IL METODO BIANCHI
E’ consuetudine far
risalire le origini del Ju Jitsu (arte della cedevolezza) al Giappone
dell’epoca Kamakura (1185-1333) quando i Bushi (guerrieri) iniziarono lo studio
e la codificazione di tecniche con e senza l’uso delle armi da utilizzare per
neutralizzare i nemici. Nel corso dei secoli si ottenne una costante evoluzione
di queste tecniche che, sotto la guida di abili maestri (Sensei), furono
raggruppate e costituirono numerosi Ryu (scuole) ognuno dei quali tentava di
affermare la propria invincibilità nel combattimento. Tutto questo conduceva a
frequenti sfide durante le quali tutti gli allievi di un Ryu si recavano presso
una scuola rivale per combattere e saggiare l’efficacia del proprio stile.

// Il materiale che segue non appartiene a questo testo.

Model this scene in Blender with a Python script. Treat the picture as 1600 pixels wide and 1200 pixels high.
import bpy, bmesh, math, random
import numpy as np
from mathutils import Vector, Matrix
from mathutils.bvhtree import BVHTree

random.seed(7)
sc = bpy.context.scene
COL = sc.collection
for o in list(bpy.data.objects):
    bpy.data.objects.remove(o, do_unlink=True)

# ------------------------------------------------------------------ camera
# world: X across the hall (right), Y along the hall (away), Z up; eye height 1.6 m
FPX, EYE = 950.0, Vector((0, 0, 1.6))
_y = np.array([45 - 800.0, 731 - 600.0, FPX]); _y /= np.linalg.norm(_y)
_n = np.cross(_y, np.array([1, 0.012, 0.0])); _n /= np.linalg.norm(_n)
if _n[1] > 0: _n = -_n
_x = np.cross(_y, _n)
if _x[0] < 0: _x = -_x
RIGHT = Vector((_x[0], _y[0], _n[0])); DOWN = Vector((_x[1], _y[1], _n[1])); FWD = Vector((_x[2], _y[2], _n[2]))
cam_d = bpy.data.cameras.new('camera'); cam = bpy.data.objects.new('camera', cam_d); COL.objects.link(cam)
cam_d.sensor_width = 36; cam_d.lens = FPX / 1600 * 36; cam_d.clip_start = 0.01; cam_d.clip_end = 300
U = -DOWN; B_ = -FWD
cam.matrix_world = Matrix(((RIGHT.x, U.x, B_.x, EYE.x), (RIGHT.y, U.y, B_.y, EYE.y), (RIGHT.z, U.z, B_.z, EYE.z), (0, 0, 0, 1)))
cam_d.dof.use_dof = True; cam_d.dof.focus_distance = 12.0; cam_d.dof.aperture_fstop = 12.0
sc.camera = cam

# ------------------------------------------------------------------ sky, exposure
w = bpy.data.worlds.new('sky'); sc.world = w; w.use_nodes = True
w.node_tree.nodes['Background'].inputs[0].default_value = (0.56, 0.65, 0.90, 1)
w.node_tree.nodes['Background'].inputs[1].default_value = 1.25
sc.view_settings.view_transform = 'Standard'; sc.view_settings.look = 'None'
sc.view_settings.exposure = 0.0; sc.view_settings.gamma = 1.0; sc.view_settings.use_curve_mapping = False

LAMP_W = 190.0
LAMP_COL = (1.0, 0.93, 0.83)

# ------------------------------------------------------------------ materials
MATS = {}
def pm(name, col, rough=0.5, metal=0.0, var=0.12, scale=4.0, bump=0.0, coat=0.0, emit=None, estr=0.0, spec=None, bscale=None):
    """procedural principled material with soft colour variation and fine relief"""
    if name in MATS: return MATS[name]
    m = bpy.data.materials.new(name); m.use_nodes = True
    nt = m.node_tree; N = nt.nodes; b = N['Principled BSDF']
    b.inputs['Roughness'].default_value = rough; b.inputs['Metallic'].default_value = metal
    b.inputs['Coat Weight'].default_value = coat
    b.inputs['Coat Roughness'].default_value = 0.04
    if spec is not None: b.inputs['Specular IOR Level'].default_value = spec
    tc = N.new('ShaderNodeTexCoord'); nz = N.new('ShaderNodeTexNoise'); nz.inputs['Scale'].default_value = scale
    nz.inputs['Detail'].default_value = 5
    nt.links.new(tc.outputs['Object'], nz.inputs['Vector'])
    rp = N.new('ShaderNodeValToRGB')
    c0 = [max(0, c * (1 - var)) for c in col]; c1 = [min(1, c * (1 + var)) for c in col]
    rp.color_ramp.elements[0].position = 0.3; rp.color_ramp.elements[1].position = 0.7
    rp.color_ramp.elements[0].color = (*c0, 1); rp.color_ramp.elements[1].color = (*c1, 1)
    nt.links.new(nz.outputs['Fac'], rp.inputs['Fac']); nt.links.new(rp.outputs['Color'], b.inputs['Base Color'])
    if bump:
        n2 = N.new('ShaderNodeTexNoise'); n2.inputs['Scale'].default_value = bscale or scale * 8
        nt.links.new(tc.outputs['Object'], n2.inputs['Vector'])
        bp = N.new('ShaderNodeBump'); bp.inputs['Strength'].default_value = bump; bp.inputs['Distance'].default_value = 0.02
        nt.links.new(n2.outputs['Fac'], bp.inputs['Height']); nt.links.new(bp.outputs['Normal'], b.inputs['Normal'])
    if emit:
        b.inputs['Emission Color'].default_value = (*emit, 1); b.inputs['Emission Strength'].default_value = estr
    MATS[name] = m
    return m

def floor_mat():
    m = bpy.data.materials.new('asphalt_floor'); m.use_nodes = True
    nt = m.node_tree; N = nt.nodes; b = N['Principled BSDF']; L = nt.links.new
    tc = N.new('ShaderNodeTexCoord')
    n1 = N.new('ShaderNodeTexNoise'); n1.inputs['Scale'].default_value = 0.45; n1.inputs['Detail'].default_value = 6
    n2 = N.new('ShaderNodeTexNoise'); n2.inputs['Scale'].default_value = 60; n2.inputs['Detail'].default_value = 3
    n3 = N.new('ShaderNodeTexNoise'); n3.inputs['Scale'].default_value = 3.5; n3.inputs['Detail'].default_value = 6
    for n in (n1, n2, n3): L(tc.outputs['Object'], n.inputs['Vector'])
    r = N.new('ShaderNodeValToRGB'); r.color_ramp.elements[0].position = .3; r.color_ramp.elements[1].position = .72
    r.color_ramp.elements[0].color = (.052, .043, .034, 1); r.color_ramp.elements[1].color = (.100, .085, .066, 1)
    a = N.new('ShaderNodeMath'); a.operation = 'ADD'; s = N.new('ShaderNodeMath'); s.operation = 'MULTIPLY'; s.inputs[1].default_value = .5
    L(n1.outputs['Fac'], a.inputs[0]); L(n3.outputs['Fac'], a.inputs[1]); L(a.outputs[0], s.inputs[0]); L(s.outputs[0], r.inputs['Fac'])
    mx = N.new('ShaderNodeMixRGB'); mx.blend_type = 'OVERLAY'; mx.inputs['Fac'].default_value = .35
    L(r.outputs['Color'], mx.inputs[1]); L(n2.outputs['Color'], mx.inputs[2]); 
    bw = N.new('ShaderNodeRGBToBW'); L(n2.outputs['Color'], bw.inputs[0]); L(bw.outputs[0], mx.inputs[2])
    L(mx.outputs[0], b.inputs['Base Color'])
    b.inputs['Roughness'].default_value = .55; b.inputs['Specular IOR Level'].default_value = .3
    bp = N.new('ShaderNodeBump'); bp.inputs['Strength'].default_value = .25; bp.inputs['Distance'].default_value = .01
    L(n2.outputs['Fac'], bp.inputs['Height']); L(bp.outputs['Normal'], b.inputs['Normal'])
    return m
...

Questi incontri vennero denominati Dojo Arashi ”tempesta che si abbatte
dove si studia il metodo”. Alcuni Ryu tra i tanti diffusisi in Giappone furono:
Tenjin Shinyo Ryu, Muso Jiken Ryu, Yoshin Ryu, Aio Ryu, Kito Ryu, Katori Shinto
Ryu, ed altri.
In Italia il Ju Jitsu fa parte della nostra Federazione (FIJLKAM) dal 1931
quando l’allora FAI, Federazione Atletica Italiana, assorbì la Federazione
Lotta Giapponese; dal 1971 è presente come disciplina associata e dal 1985,
assieme all’ Aikido, è inserito autonomamente nelle attività federali. Il Ju
Jitsu merita addirittura diritti di primogenitura, essendo la matrice da cui
nasce ogni nostra conoscenza delle arti marziali in Italia. Quello che giunse
nel nostro paese ai principi del’900, diffuso dai nostri marinai che lo avevano
appreso durante la permanenza di nostre navi da guerra nel Mar della Cina, era
proprio il Ju Jitsu. La prima dimostrazione di questa ”lotta giapponese” si
ebbe nel maggio del 1908 a Roma, a Villa Corsini, dove si affrontarono sottufficiali
di Marina che, pochi giorni dopo, ripeterono la loro esibizione nei giardini del
Quirinale alla presenza del Re Vittorio Emanuele III. Anni dopo fu istituita la
cattedra di Ju Jitsu presso la Scuola Centrale Militare di Educazione Fisica e
nel 1924 si costituì la Federazione Ju Jitsuyista Italiana (FJJI), trasformata
nel 1927 in Federazione Italiana Lotta Giapponese. Con Carlo Oletti si ritiene
datare l’inizio della diffusione organica del Ju Jitsu identificato con la
denominazione successiva di Judo, ma a Gino Bianchi si deve negli anni ‘40
l’introduzione della ”Dolce Arte” in Italia. Arruolato nella Marina da Guerra,
apprese le tecniche del Ju Jitsu nella Cina occupata dal Giappone. Quindi,
tornato in patria a Genova, promosse la diffusione del Ju Jitsu in tutta
Italia. Nell’ambito federale inizialmente il Ju Jitsu ha privilegiato lo studio
della tecnica sviluppando la diffusione del”Metodo Bianchi”e affiancando
successivamente ai”Settori”lo studio dei Kata dell’Hontai Yoshin Ryu, una delle
scuole tradizionali giapponesi tra le più antiche. Per quanto riguarda il
”Metodo Bianchi” l’iniziale catalogazione delle tecniche in Settori data dal
Maestro Rinaldo Orlandi è stata rivista nel 1985 dai maestri Bagnulo,
Mazzaferro e Ponzio ed alle singole tecniche, selezionate e ridotte da 20 a 10
per i vari passaggi di grado, si sono aggiunti i ”Concatenamenti” che implicano
il collegamento di una tecnica ad un’altra in seguito ad una reazione
dell’avversario. I Settori sono cinque e vengono contrassegnati dalle prime
lettere dell’alfabeto e sono composti ciascuno da venti tecniche. Il Settore
”A” comprende le azioni elementari che introducono alla conoscenza dello squilibrio e delle
reazioni di un avversario; il Settore ”B” tratta le azioni che attraverso lo
studio dello sbilanciamento mirano al caricamento, sollevamento e proiezione
dell’avversario; il Settore ”C” esamina le azioni che agiscono sulle articolazioni;
il Settore ”D” è dedicato alle azioni sul collo (leve articolari e strangolamenti) dell’avversario mentre il
Settore ”E” fonde le azioni dei primi quattro introducendo azioni più vicine
alle applicazioni in difesa personale.